Asking business leaders to support her department's proposed relaxation of pub opening hours, the culture secretary argued that ministers and the industry shared opponents who want to destroy the licensing bill.
If these "nanny staters" were allowed to win the result would be "more, rather than less, restrictive regimes" she said.
Jowell outlined her proposed changes to both licensing and gambling law.
Speaking at the Business in Sport and Leisure annual conference, she expressed her hope to introduce legislation to deregulate the gambling industry in the next year.
The draft licensing bill, introduced in the Queen's Speech, was published last week.

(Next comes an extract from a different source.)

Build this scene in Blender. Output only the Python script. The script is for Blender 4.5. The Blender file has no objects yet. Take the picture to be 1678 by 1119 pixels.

Jowell said she hoped the bill would receive Royal Assent by June 2003, helping the government deregulate the industry while protecting children and ending the culture of "binge drinking".
The much delayed move towards a liberalised 24-hour drinking culture has been widely welcomed in the leisure industry.
But Jowell hinted strongly that the industry and the government would need to present a united front if the proposals were not to be defeated.
Referring to brewers and publicans who have opposed the plans on the grounds of cost, she said that "if too many people in industry complain about reform, they will weaken support for it in parliament".
"And remember that reform has opponents out there who will be seeking to change the proposed legislation in ways you will not like at all.
"Unless the industry is prepared to fight for a more flexible and freer system, the reforms could result in more, rather than less, restrictive regimes. If you are divided, you could hand victory to the nanny staters," Jowell added.